Andrew, being the very talented and gifted person that he is, was employed almost as soon as he stepped in the country. We arrived in London on a Wednesday, he had an interview on the Thursday and he was offered the job on the Friday. He's been working very hard now for a few weeks.

On the other hand, I had decided that I wasn't going to look too actively for a new job. I didn't have much success with either of my previous two contracts in London. I was going to enjoy the time off (well the continued time off. We'd already been on holidays for 2 months). I was going to go shopping at the veggie markets on Portobello Rd, run in Hyde Park in the afternoons, and just generally slack off.

In the typical way of things, when you aren't looking for something, it tends to fnd you. I was actively pursued by a recruiter. I interviewed for a role and was offered the contract. I couldn't really turn it down to be an unemployed bum. The role looks promising, but I'm taking it one day at a time.

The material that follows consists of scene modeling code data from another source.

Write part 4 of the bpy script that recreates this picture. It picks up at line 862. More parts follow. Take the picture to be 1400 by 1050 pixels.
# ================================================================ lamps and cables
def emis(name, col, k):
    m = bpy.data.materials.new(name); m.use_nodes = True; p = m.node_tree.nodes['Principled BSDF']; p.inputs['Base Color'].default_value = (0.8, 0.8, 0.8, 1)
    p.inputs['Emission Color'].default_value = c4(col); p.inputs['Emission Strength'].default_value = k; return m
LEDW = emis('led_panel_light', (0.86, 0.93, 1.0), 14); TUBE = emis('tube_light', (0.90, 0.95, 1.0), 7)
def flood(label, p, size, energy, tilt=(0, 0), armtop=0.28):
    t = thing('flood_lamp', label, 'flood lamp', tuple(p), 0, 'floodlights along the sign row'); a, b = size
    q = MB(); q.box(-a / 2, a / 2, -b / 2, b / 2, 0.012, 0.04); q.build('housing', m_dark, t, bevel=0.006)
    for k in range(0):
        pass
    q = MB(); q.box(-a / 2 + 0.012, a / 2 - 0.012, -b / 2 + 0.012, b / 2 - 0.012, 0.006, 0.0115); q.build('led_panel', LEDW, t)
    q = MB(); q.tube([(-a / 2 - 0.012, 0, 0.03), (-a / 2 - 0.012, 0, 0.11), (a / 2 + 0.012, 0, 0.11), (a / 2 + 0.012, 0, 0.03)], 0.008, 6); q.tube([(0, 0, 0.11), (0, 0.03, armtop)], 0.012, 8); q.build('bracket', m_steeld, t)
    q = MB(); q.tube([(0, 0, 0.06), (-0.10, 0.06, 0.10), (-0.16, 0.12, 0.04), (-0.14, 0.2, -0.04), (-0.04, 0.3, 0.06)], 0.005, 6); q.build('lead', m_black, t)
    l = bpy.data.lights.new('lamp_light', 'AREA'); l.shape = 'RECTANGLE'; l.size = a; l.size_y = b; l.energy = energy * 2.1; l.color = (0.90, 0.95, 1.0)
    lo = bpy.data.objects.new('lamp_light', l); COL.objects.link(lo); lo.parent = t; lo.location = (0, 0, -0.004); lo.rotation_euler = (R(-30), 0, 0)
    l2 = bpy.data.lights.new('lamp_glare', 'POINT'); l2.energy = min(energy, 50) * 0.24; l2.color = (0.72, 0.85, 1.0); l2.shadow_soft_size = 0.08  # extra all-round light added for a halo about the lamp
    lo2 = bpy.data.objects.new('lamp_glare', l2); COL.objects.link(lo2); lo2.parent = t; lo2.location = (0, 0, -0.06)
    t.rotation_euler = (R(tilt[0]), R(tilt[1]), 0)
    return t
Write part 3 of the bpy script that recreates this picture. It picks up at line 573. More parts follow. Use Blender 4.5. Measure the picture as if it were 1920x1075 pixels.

The bad news (well for me) is that I'm working for a big MNC with a strict Internet policy. I have no fushmush mail, no hotmail, no gmail, no MSN, no Facebook. I've been too scared to try too many of my other time-wasting sites. This is my first role since 1998 where I've actually had nothing better to do than work.

The good news is it's a pretty cool place to work. There is a gym and a library. It's a cashless workplace so all I need is my ID to buy my lunch or a snack. They have follow me printing. I print from a PC, walk to any printer in the office, swipe my ID and my jobs will print there. My desk is in the atrium, under natural light and next to a tree. His name is Gary.

Let's hope it all works out. I have my fingers crossed.